В последние месяцы работы у керченских реставраторов прибавилось. Они готовят для экскурсантов гончарную мастерскую. И хотя недавно она была официально при большом стечении гостей, в том числе и из-за рубежа, торжественно открыта, реставратор живописи Владимир Кузин продолжает работать над ее интерьером. Фрески, которые увидят посетители гончарной мастерской, — авторские работы самого Владимира. Экскурсанты, которых в будущем году впервые примет новый туристический объект заповедника, смогут не только полюбоваться мастерством современного живописца и работами античных мастеров, приобрести на память копии античных игрушек, карапластов, амфор и бытовой утвари.
Их допустят поработать за настоящим гончарным кругом или вылепить по образцу театральную маску из жуковской и булганакской глины, с которой работали древние гончары. Гончарные мастерские и карапластов существовали на территории современной Керчи с глубокой древности, это вековая местная традиция изготавливать из керамики детские игрушки, светильники, утварь, терракотовые статуэтки. Реставраторы-керамисты в работе гончарной мастерской не задействованы, но, как каждый высококлассный специалист все они умеют изготавливать вещи, которые реставрируют. В реставрационной практике полагается, чтобы каждый умел делать вещи, которые восстанавливает. Поэтому Ольга Гунчина училась ювелирной работе, а Владимир Кузин пишет картины.

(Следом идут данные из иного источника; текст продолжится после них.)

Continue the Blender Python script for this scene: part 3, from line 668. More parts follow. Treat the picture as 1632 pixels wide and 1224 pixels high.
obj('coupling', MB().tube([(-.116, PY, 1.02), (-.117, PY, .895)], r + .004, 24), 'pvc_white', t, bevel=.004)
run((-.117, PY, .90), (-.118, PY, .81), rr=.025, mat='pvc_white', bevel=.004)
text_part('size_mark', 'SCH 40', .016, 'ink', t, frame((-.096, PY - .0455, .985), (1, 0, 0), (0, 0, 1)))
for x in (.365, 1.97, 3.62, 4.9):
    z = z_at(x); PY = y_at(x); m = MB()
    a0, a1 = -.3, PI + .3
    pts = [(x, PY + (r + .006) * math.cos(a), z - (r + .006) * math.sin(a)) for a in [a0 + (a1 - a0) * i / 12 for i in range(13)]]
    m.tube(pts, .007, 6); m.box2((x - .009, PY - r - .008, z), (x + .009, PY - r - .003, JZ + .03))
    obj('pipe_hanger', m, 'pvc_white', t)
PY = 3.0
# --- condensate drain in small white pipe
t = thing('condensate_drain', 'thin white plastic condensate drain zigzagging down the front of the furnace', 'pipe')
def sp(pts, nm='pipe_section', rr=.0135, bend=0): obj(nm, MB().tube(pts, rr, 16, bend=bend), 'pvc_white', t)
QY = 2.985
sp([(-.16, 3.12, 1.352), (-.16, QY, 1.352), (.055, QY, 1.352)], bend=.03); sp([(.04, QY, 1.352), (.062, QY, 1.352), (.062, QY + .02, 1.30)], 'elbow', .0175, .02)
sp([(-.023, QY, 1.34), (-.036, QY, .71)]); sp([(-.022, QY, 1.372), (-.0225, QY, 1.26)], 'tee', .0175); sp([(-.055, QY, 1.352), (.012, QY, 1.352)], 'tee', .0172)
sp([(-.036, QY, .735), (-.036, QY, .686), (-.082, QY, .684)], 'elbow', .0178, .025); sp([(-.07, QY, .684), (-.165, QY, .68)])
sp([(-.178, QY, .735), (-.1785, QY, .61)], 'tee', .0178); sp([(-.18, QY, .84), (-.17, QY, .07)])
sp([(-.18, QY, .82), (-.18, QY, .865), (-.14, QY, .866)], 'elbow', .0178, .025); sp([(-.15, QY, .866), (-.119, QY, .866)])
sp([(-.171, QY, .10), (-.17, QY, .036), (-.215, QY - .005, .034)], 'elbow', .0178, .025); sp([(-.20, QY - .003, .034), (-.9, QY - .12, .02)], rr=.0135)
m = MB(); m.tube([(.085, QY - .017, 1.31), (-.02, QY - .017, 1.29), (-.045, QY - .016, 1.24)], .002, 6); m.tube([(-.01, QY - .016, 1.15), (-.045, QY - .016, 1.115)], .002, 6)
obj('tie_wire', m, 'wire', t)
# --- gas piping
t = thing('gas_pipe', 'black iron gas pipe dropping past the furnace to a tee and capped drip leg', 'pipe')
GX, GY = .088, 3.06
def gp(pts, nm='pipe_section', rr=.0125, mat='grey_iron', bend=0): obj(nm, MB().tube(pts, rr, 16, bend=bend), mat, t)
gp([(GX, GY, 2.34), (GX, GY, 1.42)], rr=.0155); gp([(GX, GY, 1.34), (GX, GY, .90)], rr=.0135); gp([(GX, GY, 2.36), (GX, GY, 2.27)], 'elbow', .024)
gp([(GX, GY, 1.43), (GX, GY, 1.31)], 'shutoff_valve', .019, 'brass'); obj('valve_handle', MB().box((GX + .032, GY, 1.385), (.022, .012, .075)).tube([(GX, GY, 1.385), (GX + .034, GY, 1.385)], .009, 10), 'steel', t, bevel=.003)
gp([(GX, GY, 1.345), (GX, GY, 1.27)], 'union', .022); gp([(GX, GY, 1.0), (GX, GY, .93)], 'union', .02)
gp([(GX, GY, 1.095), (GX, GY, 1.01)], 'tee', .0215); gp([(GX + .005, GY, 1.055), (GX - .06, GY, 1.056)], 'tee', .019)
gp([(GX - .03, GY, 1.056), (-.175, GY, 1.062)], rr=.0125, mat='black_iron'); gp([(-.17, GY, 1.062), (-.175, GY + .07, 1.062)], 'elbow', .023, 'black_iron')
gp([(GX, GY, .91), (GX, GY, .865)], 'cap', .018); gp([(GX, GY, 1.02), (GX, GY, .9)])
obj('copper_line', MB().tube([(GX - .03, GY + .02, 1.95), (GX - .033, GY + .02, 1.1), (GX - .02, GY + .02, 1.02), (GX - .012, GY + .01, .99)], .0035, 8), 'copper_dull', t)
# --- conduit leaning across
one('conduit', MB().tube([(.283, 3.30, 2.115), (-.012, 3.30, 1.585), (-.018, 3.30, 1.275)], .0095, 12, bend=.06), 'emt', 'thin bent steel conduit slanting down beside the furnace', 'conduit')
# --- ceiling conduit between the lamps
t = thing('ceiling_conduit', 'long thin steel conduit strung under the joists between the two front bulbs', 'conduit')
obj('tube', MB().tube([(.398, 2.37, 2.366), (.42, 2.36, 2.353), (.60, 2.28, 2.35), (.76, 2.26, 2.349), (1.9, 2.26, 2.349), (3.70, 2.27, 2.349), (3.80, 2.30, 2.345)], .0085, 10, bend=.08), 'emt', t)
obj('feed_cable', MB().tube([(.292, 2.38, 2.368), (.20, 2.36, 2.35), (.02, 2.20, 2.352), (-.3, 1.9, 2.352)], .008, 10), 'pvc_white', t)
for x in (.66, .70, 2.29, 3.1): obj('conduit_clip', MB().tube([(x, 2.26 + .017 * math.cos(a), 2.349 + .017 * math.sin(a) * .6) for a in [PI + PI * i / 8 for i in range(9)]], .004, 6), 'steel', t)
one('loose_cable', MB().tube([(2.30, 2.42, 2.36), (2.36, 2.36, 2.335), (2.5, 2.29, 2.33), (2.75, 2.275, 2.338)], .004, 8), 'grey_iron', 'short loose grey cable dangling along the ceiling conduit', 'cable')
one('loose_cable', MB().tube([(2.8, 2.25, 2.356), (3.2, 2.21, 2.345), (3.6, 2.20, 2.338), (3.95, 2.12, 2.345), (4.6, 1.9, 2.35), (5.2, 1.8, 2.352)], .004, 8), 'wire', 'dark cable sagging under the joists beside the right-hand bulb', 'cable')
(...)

«Если во Франции, где я стажировался, все реставраторы называются реставраторами-консерваторами, то нас не зря называют художниками-реставраторами, — говорит Владимир. — Я все-таки художник, живопись и рисование — это не мое хобби, а моя профессия и моя жизнь. А консерваторы — не художники. Ученые, исследователи — кто угодно, но они не рисуют, их это не интересует. Во Франции есть люди, которые занимаются исключительно расчистками или материалами, связанными с основой произведения, а кто-то делает тонировки, восполнение фигур. Наши отечественные реставраторы отличаются от зарубежных отсутствием узкой специализации, мы все универсалы в том смысле, что умеем и знаем все операции в своей специализации. Безусловно, универсал более ценен, потому что когда наш реставратор обдумывает ход и методики работы, он думает глобально обо всей вещи, не разделяя ее на какие-то, грубо говоря, слои. Реставратор-универсал живописи обдумывает все процессы, как основа, красочный слой, грунт связаны и будут реагировать между собой. А узкий специалист сделал работу по основе и дальше его ничего не интересует. Хотя, надо признать, у консерваторов получается более эффективная работа, а у нас процесс реставрации затягивается надолго. Но наша работа ценнее, а реставраторы нашего уровня, если кто понимает, на вес золота».